Reformulation of the No-Free-Lunch Theorem for Entangled Data Sets

TL;DR

This paper extends the no-free-lunch theorem to quantum machine learning, demonstrating that entanglement in training data influences learnability limits and can potentially violate classical bounds.

Contribution

It introduces a reformulated quantum NFL theorem that incorporates entanglement, showing entanglement as a key resource in quantum learning.

Findings

Entangled data sets can violate classical NFL limits.

The quantum NFL theorem accounts for entanglement, reducing learnability bounds.
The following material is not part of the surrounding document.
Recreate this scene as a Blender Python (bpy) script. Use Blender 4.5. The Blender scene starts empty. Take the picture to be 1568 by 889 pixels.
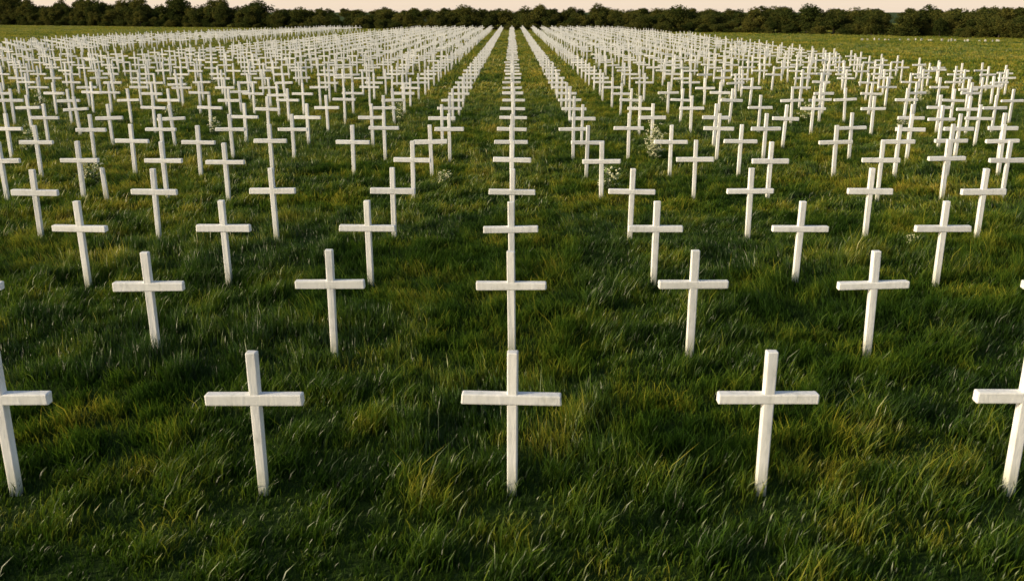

Experimental validation on Rigetti's quantum computer supports the theoretical results.

Abstract

The no-free-lunch (NFL) theorem is a celebrated result in learning theory that limits one's ability to learn a function with a training data set. With the recent rise of quantum machine learning, it is natural to ask whether there is a quantum analog of the NFL theorem, which would restrict a quantum computer's ability to learn a unitary process (the quantum analog of a function) with quantum training data. However, in the quantum setting, the training data can possess entanglement, a strong correlation with no classical analog. In this work, we show that entangled data sets lead to an apparent violation of the (classical) NFL theorem. This motivates a reformulation that accounts for the degree of entanglement in the training set. As our main result, we prove a quantum NFL theorem whereby the fundamental limit on the learnability of a unitary is reduced by entanglement. We employ Rigetti's quantum computer to test both the classical and quantum NFL theorems. Our work establishes that entanglement is a commodity in quantum machine learning.